Recently, a number of women have gone public with charges of harassment and assault against Ottawa police officers, many of them implicating the same officers in a more than one incident of abuse – officers who remain employed by the Ottawa police. We learned about the case of a young woman who was arrested, sexually assaulted – violence which was caught on police video – and held for hours by the Ottawa police after having committed no crime. Walking through the Byward Market late at night she was a victim of social profiling. A judge called her treatment a ''travesty.'' Two weeks later, another woman came forward with a lawsuit against the same officers, among others, for assault while in custody and wrongful arrest.
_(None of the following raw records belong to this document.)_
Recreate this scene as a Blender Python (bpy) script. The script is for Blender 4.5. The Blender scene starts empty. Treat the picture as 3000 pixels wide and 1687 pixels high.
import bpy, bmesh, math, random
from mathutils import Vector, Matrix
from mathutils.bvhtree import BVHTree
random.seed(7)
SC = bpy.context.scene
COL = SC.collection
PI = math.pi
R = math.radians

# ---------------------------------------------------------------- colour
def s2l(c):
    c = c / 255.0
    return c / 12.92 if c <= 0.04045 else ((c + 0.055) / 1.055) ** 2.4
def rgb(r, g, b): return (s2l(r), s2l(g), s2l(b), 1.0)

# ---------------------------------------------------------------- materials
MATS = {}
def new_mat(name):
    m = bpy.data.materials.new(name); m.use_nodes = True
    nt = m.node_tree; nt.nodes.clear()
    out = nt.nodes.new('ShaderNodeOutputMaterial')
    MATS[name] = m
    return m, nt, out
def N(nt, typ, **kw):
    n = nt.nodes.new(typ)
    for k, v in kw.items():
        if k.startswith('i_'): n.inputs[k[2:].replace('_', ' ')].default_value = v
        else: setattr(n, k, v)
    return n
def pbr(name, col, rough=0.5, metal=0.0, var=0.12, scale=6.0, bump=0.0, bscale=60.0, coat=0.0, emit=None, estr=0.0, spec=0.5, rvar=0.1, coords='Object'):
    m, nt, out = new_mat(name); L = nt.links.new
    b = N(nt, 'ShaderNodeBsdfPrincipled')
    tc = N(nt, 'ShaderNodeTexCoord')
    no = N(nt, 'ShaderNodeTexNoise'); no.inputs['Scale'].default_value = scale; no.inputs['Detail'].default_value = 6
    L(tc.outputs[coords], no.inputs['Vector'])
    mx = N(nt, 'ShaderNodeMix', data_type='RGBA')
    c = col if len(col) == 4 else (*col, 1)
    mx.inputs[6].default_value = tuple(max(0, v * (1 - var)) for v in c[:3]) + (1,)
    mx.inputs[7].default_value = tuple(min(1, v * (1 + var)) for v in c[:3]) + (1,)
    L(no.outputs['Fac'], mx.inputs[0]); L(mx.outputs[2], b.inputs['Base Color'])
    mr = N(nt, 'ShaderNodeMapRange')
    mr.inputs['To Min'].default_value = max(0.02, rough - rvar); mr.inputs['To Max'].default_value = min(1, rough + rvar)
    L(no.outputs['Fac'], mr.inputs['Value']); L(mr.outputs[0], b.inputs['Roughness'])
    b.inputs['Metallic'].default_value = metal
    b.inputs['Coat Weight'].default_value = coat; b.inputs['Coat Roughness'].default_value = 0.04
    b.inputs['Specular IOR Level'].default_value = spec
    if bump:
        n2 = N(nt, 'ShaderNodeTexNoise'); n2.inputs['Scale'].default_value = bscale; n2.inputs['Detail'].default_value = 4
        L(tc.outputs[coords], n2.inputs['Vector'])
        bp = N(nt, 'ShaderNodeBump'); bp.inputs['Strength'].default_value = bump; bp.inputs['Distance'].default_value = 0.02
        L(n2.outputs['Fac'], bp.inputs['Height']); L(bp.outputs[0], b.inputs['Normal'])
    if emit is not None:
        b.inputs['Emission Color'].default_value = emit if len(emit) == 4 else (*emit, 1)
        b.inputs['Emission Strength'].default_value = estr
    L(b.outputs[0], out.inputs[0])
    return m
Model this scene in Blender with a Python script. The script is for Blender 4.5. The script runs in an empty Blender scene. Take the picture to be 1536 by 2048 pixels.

And this past weekend, another Ottawa woman also came forward with charges of sexual assault and mistreatment while in custody after being arrested without cause.

We say that these are not random or unrelated incidents. And they are also just the tip of the iceberg, further proof of a bad system that must be changed immediately.

These are not just a few bad apples – this is a corrupt, illegitimate, and violent institution. More than the high profile cases that we see on the news, it is the institutionalized discrimination and day-to-day abuses of the police that worry us the most: systemic racism and misogyny, the continued arrests of sex workers, the ticketing of panhandlers, the lack of any real action for the hundreds of missing aboriginal women, the harassment and criminalization of drug users and countless other offences. Despite mountains of proof that criminalization does more harm than good, it continues to be the only agenda that this city is willing to put money behind. This dangerous strategy is being implemented by a police force with a long and troubling history of violence, abuse of authority, and impunity. This is not a system that we deem fair and democratic and this is not a system that we will cooperate with.

We applaud the efforts of all those struggling for justice and freedom, and those who have risked or lost their freedoms in this fight. We stand in solidarity with all prisoners and all those struggling to survive in the face of a system that would rather see them dead. We will continue to support all political arrestees and all those subjected to police brutality, and continue to proclaim loudly that the police are not our friends.